Single
Once again. And he did it right before our three month. So this is how it happened:
He met me halfway to b house, and told me we needed to talk. So i said ,oh shit. He told me that he had a lot on his mind and he needed time to sort it out. He said that he just wasn't feeling it right now and that this doesn't mean we cant be together in the future. I asked him what was on his mind and he said he couldn't tell me. So okay. He asked me if I was okay. I said sure, but then changed it to no. My friend Unique comes up to me after he leaves, I'm by the water fountains, and gets a drink of water. Notices that I'm not okay and asks whats wrong. I start crying and telling her what happened. She says she was sorry that it happened and he was an asshole for letting me go. So I let her go and went to the back of b-house where i start crying again and tell everyone what happened. I just needed my best friends though, Mia and Victoria. When I got to Mia, I felt so much better. She said that she was going to curse him out and break his face and all this crap cause he really hurt me. I really did love him and I was so happy with him. She knew it to. But now its broken. I told her that I didn't really want her to. I didn't want her to because I loved him, but I did cause I was angry at him. I started to think that he never really loved me and that it was all just a fake game to him. I don't know. But whatever. I am mad at him, I think I have a right to know whats on his mind, it did break us up.

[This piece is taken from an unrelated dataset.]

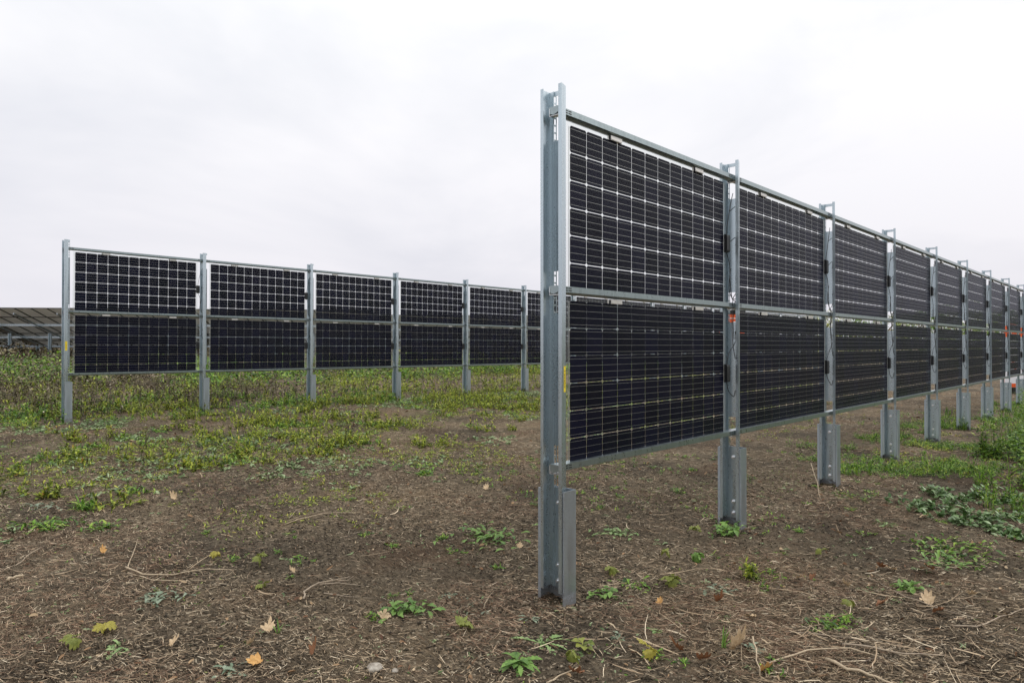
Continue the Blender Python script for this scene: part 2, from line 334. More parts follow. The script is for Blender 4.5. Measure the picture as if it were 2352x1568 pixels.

I had to have debate with him today. I still sat next to him. I didn't want to show any weakness, but he didn't even acknowledge me. I was pissed at that. You would think I would at least get a hi. Nope. I still want to be friends with him. I don't want to lose his friendship at least.
At lunch my friends were stuffing food down my face. i was too upset to eat, but they mad me. Sarah went to get lunch with me and she really wanted to flick him off. I said I didn't care anymore. I was really hurt.
And you know what, I have wanted to watch Across the Universe since we started having some problems. Today, the day we broke up, we start watching Across the Universe. How ironic.
You know, I just don;t know right now. All my friends are there for me and I need that. They all say that he was a douche and he just lost the best thing he ever had. And you know what, he did.
I still want to cry some more, and I feel like screaming, screaming at him, and punching him. I just don't know. I haven't fully gotten that out. I think though, that I need a busy weekend. I got invited to Swetlanas house, a birthday party, movies and hanging out at Mia's. I need to do this so that I don't sit around the house and mope. I need to get out there and have a life.